Extending maps from dense $*$-algebras of $C^*$-algebras

Question

Given $\cal{A},\cal{B}$ two dense $*$-algebras of two $C^*$-algebras $A$ and $B$ respectively, together with a $*$-algebra homomorphism $f:\cal{A} \to \cal{B}$, is it clear that $f$ extends to a bounded linear operator $f:A \to B$?

Answer 1

I believe this is a counter-example.

Let $\newcommand{\mc}{\mathcal}\mc A$ be the algebra of complex polynomials restricted to $[0,1]$, with closure $A=C[0,1]$. Let $X\in\mc A$ be the coordinate function, $X(t)=t$ for $t\in[0,1]$, so $X$ generates $\mc A$ as a $*$-algebra.

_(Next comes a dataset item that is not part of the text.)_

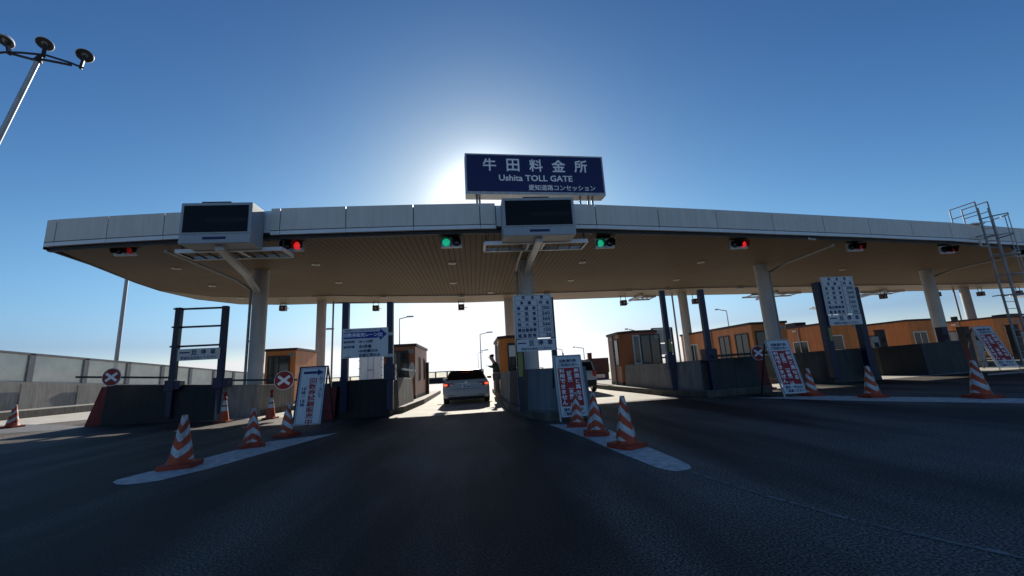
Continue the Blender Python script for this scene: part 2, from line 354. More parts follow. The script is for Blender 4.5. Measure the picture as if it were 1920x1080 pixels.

Let $H$ be a Hilbert space and $x\in\mc B(H)$ be any non-zero self-adjoint operator. Let $\mc B$ be the $*$-algebra generated by $x$ and let $B$ be the closure, a $C^*$-algebra.

Let $f:\mc A\rightarrow\mc B$ be the unique $*$-homomorphism with $f(X)=x$. Suppose that $f$ extends by continuity to $A$, say $\pi:A\rightarrow B$ with $\pi$ bounded. By continuity, $\pi$ is a $*$-homomorphism, and so is contractive. But then $\|x\| = \|\pi(X)\| \leq \|X\|=1$. As not every self-adjoint operator is a contraction, this provides the required contradiction.